Quel bonheur d'être là haut! L'éperon sous nos pieds semble tout écrasé par la perspective, mais nous savons de quoi il retourne. Sur l'arête Forbes, nous n'apercevons pas de cordés. Est on les premiers ou les derniers? On s'inquiète tout de même pour les collègues qui nous suivaient. Ils étaient juste derrière nous dans le second ressaut rocheux, mais aucune trace d'elle depuis 1h. On finira par les apercevoir s'engageant dans la pente quand on sera dans la descente. Là, le temps n'est pas incroyable. De gros nuages cachent la chaleur du soleil, et un vent assez forte souffle sur les cimes. C'est assez désagréable et aussi un peu inquiétant, alors on ne perds pas trop de temps et nous engageons la descente.

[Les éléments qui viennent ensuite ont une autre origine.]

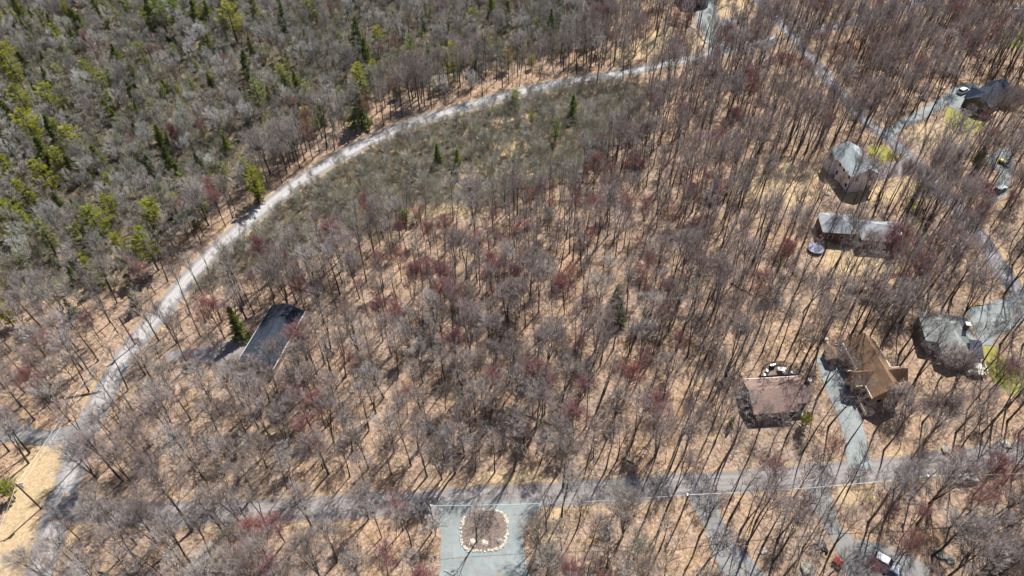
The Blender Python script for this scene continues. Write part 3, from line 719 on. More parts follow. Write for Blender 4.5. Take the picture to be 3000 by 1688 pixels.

Celle-ci est assez fastidieuses. Il faut emprunter d'abord une arête en neige (en se méfiant de ces grosses corniches), puis s'engager dans des pentes de neige pas très raides mais assez expo. En suivant les traces, on fini par arriver en haut d'un couloir encaissé formé par de nombreux blocs empilés dans un équilibre plus ou moins précaire. Le premier relais nous apparait pas très sur, alors on préfère désescalader. Une fois dans le couloir, je découvre un festival de relais. Il y en a partout. Il y a à boire et à manger, certains paraissent surs, d'autres ne mériteraient même pas qu'on y suspende un saucisson. On trouve quand même notre bonheur pour enchainer 3 ou 4 rappels de 30m qui nous ramènent sur la terre ferme, au niveau du col Adams Reilly. Cette arrivée correspond à une éclaircie bienvenue, et le fait de basculer sous la crête nous abrite du vent. Plaisir de prendre une petite pause, avant de descendre le glacier.

Cette descente s'avère assez longue, avec plusieurs pentes bien raide à descendre et des rimayes très hautes à passer. L'arrivée au refuge, et la remontée sur la moraine pour reprendre nos affaires fini d'achever notre forme. Le sentier du retour se fait à un rythme sénatorial, largement suffisant pour ne pas louper la benne. Un dernier coup d'oeil nous permettra d'apprécier d'un regard fier notre itinéraire du jour.